━━━━━ TASK DATA
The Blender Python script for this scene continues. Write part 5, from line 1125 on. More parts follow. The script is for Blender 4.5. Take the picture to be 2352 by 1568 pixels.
━━━━━━━━━━
━━━━━ TASK DATA
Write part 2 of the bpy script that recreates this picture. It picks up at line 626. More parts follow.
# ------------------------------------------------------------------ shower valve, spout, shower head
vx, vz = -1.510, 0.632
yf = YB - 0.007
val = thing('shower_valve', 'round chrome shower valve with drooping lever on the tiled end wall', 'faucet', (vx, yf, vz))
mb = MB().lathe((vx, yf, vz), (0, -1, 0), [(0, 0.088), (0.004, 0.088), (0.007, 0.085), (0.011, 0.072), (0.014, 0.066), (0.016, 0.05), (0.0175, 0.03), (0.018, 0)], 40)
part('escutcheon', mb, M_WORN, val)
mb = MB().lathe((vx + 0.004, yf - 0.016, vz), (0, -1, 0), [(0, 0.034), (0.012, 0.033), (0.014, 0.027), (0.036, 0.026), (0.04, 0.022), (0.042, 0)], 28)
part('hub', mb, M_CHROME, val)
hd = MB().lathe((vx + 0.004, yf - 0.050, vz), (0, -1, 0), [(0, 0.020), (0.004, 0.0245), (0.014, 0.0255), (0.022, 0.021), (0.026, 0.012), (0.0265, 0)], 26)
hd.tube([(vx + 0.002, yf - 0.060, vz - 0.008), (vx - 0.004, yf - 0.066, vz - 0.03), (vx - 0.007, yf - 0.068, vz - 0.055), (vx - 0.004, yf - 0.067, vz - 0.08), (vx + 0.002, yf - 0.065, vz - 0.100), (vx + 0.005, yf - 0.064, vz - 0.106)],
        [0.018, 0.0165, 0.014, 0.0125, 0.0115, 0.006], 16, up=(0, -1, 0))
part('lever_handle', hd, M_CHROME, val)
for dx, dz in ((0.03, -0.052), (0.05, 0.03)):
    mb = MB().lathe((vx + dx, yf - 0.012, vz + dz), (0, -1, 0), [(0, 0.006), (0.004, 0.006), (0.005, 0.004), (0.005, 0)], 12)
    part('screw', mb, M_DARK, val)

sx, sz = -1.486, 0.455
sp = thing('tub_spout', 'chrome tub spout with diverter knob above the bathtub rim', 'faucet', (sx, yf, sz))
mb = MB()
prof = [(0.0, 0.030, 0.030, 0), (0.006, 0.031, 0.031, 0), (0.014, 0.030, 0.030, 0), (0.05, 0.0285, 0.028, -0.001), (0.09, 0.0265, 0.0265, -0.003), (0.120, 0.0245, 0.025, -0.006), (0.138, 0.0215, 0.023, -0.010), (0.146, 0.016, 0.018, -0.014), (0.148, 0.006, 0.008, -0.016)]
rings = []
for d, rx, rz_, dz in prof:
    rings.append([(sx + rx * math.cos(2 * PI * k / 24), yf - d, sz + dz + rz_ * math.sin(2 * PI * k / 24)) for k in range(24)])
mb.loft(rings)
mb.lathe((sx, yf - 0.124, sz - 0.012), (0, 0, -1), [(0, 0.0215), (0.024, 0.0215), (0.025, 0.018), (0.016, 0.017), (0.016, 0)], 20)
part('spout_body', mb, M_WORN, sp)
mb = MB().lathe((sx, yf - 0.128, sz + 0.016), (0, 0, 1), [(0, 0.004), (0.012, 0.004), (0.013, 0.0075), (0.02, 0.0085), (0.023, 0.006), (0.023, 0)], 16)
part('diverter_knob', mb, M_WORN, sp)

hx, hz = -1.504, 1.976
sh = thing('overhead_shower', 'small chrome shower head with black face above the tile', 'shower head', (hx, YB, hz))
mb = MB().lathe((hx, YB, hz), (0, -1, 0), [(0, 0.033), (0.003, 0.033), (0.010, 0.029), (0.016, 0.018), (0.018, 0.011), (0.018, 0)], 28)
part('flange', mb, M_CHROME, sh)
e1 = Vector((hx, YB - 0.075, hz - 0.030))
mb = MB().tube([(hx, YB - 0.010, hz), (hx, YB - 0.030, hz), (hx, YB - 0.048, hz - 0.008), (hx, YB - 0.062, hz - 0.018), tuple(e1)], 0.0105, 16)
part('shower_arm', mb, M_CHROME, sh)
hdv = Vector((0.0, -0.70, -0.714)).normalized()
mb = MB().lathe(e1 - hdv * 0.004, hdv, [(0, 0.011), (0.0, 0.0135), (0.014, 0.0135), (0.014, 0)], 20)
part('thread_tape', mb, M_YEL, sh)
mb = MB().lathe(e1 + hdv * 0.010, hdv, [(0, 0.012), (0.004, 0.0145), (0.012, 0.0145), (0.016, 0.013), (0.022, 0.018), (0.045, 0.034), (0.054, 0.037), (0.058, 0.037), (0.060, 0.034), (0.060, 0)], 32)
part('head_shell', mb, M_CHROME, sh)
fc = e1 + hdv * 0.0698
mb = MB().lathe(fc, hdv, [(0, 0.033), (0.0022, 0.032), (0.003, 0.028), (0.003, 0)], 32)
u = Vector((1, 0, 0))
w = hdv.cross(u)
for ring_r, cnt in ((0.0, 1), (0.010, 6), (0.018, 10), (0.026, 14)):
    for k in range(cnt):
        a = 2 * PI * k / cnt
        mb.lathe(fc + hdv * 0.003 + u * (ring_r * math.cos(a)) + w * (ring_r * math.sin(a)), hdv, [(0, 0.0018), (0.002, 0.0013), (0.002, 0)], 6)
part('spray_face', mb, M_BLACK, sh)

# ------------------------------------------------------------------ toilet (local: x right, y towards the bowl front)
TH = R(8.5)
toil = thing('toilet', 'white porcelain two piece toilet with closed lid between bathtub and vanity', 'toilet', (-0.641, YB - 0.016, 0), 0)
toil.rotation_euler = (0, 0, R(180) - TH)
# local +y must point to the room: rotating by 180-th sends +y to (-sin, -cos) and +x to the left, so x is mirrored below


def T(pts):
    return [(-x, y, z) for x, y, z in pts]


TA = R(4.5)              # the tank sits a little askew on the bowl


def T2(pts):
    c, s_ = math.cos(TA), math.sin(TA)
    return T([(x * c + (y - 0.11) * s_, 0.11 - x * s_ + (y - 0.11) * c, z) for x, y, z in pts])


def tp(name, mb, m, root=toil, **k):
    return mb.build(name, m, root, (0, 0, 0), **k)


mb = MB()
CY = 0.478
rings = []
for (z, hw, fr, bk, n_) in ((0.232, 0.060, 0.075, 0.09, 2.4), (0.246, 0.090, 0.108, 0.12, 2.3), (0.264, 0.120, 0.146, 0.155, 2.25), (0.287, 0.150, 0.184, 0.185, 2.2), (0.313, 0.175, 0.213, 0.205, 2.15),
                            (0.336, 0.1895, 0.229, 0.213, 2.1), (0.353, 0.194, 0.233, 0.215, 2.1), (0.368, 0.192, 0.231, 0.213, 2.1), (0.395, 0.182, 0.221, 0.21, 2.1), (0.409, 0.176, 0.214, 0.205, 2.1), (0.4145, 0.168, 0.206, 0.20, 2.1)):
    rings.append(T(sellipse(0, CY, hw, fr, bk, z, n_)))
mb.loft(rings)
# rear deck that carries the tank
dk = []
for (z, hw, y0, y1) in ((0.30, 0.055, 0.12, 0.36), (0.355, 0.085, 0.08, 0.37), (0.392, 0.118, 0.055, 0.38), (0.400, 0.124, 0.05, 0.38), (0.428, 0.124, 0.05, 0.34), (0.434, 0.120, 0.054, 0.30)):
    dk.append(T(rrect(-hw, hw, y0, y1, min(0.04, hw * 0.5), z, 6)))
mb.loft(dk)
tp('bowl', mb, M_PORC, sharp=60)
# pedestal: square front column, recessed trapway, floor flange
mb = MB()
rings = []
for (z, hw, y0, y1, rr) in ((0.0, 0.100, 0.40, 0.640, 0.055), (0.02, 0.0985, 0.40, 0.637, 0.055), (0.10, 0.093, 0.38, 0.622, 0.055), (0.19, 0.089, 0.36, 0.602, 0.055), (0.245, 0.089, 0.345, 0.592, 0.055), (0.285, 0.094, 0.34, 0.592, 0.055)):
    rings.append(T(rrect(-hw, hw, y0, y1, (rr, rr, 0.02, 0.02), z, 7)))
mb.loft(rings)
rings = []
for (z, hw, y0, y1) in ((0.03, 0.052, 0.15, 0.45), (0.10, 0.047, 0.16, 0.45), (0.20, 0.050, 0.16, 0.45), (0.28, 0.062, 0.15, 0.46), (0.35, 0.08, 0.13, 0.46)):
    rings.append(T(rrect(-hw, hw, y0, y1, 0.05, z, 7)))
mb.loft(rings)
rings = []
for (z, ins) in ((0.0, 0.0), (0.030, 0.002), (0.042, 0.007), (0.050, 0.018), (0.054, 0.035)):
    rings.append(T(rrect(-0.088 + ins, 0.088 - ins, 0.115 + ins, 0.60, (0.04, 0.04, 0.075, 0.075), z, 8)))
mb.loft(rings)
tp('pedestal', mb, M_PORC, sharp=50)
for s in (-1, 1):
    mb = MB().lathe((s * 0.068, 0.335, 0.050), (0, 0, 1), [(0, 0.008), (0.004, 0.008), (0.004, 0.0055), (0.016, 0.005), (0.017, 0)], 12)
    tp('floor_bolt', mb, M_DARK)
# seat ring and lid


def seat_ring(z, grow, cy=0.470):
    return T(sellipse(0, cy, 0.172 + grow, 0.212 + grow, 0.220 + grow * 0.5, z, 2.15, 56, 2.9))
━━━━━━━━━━
OBJECTIVE: Take the lines from the line with "Write part 2" through the line with "part('screw', mb, M_DARK, val)", both ends included, and give them again exactly, with nothing else.

ANSWER BELOW:
Write part 2 of the bpy script that recreates this picture. It picks up at line 626. More parts follow.
# ------------------------------------------------------------------ shower valve, spout, shower head
vx, vz = -1.510, 0.632
yf = YB - 0.007
val = thing('shower_valve', 'round chrome shower valve with drooping lever on the tiled end wall', 'faucet', (vx, yf, vz))
mb = MB().lathe((vx, yf, vz), (0, -1, 0), [(0, 0.088), (0.004, 0.088), (0.007, 0.085), (0.011, 0.072), (0.014, 0.066), (0.016, 0.05), (0.0175, 0.03), (0.018, 0)], 40)
part('escutcheon', mb, M_WORN, val)
mb = MB().lathe((vx + 0.004, yf - 0.016, vz), (0, -1, 0), [(0, 0.034), (0.012, 0.033), (0.014, 0.027), (0.036, 0.026), (0.04, 0.022), (0.042, 0)], 28)
part('hub', mb, M_CHROME, val)
hd = MB().lathe((vx + 0.004, yf - 0.050, vz), (0, -1, 0), [(0, 0.020), (0.004, 0.0245), (0.014, 0.0255), (0.022, 0.021), (0.026, 0.012), (0.0265, 0)], 26)
hd.tube([(vx + 0.002, yf - 0.060, vz - 0.008), (vx - 0.004, yf - 0.066, vz - 0.03), (vx - 0.007, yf - 0.068, vz - 0.055), (vx - 0.004, yf - 0.067, vz - 0.08), (vx + 0.002, yf - 0.065, vz - 0.100), (vx + 0.005, yf - 0.064, vz - 0.106)],
        [0.018, 0.0165, 0.014, 0.0125, 0.0115, 0.006], 16, up=(0, -1, 0))
part('lever_handle', hd, M_CHROME, val)
for dx, dz in ((0.03, -0.052), (0.05, 0.03)):
    mb = MB().lathe((vx + dx, yf - 0.012, vz + dz), (0, -1, 0), [(0, 0.006), (0.004, 0.006), (0.005, 0.004), (0.005, 0)], 12)
    part('screw', mb, M_DARK, val)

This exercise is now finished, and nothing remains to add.